DATA LINES:
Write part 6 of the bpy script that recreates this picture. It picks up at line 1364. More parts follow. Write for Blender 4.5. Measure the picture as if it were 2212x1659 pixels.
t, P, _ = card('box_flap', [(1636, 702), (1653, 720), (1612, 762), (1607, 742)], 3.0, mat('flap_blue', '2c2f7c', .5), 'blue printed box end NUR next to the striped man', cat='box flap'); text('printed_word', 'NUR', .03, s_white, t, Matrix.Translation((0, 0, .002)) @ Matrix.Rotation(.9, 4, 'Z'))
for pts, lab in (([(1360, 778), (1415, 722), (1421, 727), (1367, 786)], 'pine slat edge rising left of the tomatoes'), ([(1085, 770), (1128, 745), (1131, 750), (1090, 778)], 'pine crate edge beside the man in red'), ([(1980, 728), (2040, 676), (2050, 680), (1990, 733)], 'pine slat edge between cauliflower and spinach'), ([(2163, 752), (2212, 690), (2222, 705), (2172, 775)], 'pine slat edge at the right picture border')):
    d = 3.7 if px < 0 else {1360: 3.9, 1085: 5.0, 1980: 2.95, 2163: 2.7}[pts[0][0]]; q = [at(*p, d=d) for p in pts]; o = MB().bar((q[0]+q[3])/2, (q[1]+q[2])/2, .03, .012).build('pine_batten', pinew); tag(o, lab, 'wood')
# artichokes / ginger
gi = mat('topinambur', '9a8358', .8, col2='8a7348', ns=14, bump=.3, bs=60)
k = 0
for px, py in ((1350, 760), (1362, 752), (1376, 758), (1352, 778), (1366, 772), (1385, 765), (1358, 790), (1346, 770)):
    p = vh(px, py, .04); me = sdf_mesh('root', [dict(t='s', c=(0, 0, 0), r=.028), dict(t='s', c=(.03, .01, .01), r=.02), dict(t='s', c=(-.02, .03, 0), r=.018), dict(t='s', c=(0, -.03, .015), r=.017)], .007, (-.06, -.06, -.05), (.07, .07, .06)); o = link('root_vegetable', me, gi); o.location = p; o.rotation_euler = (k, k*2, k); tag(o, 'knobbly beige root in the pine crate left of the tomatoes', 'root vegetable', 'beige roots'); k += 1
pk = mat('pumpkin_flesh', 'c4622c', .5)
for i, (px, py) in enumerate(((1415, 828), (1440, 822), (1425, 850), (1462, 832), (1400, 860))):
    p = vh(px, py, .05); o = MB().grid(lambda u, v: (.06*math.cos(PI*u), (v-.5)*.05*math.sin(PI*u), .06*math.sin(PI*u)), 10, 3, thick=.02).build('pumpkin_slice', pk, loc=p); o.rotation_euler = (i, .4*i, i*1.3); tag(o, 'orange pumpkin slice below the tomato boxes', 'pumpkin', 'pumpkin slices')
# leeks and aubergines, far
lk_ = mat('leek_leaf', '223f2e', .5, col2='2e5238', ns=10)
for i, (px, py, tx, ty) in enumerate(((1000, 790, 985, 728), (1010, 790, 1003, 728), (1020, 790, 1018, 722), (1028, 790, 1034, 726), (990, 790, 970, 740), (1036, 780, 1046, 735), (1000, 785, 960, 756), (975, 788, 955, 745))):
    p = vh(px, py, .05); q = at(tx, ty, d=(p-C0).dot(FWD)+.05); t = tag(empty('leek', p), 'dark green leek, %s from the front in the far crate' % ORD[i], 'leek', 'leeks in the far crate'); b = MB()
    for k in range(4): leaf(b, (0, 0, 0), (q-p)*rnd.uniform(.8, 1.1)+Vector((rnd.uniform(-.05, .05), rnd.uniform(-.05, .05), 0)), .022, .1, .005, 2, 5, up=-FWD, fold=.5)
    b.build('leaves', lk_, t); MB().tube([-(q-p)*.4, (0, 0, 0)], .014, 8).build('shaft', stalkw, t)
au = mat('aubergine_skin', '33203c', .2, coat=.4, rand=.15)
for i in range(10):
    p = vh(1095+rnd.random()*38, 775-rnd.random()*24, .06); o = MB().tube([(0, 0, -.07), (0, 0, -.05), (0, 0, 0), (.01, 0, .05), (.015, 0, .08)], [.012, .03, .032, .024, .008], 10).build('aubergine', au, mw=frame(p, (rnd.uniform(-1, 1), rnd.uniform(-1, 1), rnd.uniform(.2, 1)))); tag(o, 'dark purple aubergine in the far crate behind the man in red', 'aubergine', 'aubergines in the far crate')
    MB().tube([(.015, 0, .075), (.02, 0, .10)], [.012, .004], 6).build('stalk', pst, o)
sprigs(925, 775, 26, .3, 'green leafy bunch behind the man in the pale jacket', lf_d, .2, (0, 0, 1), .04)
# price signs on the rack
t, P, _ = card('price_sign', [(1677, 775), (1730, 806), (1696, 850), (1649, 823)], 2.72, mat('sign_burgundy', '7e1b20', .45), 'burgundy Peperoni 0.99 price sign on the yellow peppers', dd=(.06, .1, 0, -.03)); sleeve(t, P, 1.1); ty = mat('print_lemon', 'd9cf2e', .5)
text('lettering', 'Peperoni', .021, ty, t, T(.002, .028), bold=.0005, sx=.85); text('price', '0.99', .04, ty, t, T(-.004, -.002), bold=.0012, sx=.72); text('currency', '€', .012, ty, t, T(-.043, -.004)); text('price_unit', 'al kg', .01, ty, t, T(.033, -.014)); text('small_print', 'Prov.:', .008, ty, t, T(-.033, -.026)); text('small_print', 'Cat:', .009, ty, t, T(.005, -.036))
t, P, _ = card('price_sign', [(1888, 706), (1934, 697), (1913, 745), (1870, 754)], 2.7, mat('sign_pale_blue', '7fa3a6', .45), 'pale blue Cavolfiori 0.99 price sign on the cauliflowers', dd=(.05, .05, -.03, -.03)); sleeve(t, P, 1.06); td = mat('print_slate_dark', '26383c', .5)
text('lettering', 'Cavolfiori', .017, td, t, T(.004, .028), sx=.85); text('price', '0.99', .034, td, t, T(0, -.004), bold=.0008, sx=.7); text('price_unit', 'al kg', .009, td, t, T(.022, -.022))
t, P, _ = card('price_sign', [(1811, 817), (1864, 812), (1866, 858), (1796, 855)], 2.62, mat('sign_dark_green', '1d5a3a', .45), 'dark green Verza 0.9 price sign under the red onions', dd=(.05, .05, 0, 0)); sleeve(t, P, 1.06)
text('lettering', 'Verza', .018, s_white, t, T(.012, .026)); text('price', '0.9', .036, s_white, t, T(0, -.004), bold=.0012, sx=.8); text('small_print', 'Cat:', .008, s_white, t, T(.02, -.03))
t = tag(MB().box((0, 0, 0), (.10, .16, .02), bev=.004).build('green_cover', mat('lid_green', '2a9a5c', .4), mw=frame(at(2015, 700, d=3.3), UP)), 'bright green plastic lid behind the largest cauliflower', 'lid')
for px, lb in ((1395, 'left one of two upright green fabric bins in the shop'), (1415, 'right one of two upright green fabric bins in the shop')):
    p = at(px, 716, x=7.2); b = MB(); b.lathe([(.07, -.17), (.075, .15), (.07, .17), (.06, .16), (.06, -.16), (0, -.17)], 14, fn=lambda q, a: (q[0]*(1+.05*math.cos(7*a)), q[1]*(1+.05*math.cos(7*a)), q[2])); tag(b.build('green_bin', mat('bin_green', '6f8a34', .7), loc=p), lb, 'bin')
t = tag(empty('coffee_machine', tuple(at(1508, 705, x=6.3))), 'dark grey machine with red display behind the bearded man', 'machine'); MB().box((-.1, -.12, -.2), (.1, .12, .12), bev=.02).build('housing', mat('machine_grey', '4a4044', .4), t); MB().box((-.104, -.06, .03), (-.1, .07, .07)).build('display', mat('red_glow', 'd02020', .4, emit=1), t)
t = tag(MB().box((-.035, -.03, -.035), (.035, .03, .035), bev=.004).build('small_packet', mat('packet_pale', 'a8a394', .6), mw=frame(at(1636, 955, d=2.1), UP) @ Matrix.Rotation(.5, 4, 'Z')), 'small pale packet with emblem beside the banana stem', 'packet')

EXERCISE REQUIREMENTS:
Check each line of the material above for "picture" and say how many lines contain it, giving the number alone.

ANSWER IN FULL:
2